Die Bühne ist nun leer, vor einer kalten weißen Wand mit klassizistischer Tür sitzt eine heutig und vorwiegend schwarz gekleidete Menschenmenge im Halbkreis, in ihrer Mitte eine Art felsige Insel, auf der der langhaarige Florestan angekettet liegt. Auf der weißen Wand flimmern Close-ups Einzelner aus der Menge, die das Geschehen mehr oder weniger bewegt verfolgen, aber wie Kinogänger Voyeure bleiben, auch mal einen Keks verzehren und einen Schluck aus der Wasserflasche nehmen. Rocco und Leonore tragen weiterhin ihre Kostüme des 18. Jahrhunderts und als die Situation zwischen der bald enttarnten Leonore, Florestan, Rocco und dem Bösewicht Pizarro im Kerker schließlich eskaliert, fällt plötzlich ein erlösender Schuss, der Pizarro trifft. Diesen Schuss feuert sozusagen die Trompete ab, die die Ankunft des Deus ex machina Don Fernando ankündigt. Und zwar in Gestalt der Marzelline, die im zweiten Teil eigentlich gar nichts mehr zu tun hat und bei Kratzer mit Pistole und Trompete deutlich aufgewertet wird.

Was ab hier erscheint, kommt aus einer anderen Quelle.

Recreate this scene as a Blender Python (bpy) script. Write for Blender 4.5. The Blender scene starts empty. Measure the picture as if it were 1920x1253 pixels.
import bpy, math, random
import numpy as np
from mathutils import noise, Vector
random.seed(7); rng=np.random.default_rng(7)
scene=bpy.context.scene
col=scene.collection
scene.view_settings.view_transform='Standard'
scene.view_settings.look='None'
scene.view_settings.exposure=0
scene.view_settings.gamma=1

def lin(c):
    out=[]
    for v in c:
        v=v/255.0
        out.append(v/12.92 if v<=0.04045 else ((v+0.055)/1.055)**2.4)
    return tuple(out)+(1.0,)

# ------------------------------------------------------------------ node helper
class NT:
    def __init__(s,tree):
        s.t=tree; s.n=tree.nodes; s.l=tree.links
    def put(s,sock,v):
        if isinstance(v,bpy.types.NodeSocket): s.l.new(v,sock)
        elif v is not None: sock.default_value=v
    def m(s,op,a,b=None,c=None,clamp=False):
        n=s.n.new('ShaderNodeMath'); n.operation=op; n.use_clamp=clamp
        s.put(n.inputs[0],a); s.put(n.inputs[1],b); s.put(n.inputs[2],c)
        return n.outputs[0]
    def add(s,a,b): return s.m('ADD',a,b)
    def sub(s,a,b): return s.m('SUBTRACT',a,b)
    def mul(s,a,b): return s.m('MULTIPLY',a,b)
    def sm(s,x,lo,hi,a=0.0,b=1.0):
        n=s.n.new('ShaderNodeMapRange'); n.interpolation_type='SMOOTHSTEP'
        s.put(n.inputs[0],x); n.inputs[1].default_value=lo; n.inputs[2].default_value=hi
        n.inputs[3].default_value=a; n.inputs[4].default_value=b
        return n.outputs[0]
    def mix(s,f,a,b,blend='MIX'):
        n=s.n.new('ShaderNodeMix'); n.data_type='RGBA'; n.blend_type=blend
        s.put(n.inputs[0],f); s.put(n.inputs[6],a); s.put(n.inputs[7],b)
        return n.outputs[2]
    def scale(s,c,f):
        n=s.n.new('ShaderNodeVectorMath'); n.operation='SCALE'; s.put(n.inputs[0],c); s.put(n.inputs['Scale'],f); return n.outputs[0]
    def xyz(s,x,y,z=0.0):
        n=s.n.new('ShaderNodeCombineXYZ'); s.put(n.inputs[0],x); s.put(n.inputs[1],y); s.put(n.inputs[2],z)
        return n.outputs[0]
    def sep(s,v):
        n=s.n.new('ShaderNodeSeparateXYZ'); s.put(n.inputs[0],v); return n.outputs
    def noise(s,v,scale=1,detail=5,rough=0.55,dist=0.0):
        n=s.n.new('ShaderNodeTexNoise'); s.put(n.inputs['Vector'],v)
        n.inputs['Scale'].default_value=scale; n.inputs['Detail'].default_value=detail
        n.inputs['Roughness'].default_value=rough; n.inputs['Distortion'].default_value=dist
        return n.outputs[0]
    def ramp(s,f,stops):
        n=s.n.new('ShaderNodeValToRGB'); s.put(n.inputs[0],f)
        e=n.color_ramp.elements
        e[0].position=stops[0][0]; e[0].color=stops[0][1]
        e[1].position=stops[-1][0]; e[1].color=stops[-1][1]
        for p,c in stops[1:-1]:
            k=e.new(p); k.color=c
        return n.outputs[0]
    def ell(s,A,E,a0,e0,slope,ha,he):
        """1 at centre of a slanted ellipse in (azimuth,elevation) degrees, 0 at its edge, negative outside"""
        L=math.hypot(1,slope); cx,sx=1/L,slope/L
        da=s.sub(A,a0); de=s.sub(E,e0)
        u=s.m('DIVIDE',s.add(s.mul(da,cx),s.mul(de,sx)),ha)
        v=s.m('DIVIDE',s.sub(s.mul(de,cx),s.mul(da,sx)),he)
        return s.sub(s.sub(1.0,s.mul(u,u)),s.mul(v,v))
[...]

In der finalen Szene wendet sich dann scheinbar noch alles zum Guten, wenn die Kinobesucher – der Chor – endlich aus ihrer Passivität aufschrecken und das Militär entwaffnen. Und wenn Don Fernando sich als heutiger Mensch aus der Menge schält.

Kratzers Konzept bleibt insgesamt jedoch seltsam defensiv und harmlos, den Biedermeier-Teil des Werks geht er gar nicht an, es sei denn, man wolle diese Passivität als Parodie werten. Passend zum mangelnden Schwung des Konzepts will auch die musikalische Seite des Projekts nicht richtig Funken schlagen. Pappano schlägt insgesamt zu maßvolle Töne an, auch klappert es in der Balance zwischen Graben und Bühne. Jonas Kaufmann singt souverän und scheint wieder im Vollbesitz seiner stimmlichen Kräfte, er spielt auch überzeugend und das bronzene Timbre seiner Stimme fasziniert nach wie vor. Publikumsliebling aber ist die ihn an Statur überragende Lise Davidsen, die ihre Leonoren-Partie mit durchdringendem Sopran-Strahl hochdramatisch anlegt. Davidsens Stimme besitzt viel gesundes Metall und kernige Substanz, aber es fehlen weiche Töne, Nuancen und Schmelz. Amanda Forsythe ist eine ziemlich soubrettige Marzelline, von der man sich mehr lyrisches Legato wünschen würde, Georg Zeppenfeld ist ein sonorer, von der Regie recht eindimensional gezeichneter Rocco, Simon Neal ein stimmlich furioser Don Pizarro, von Kratzer als Robespierre-Wiedergänger gezeigt. Großer Applaus im ausverkauften Haus. Bei den Live-Kinoübertragungen ab 17.3. sieht man ja noch unter Umständen Feinheiten der Regie, die für das Opernhaus-Publikum unsichtbar bleiben.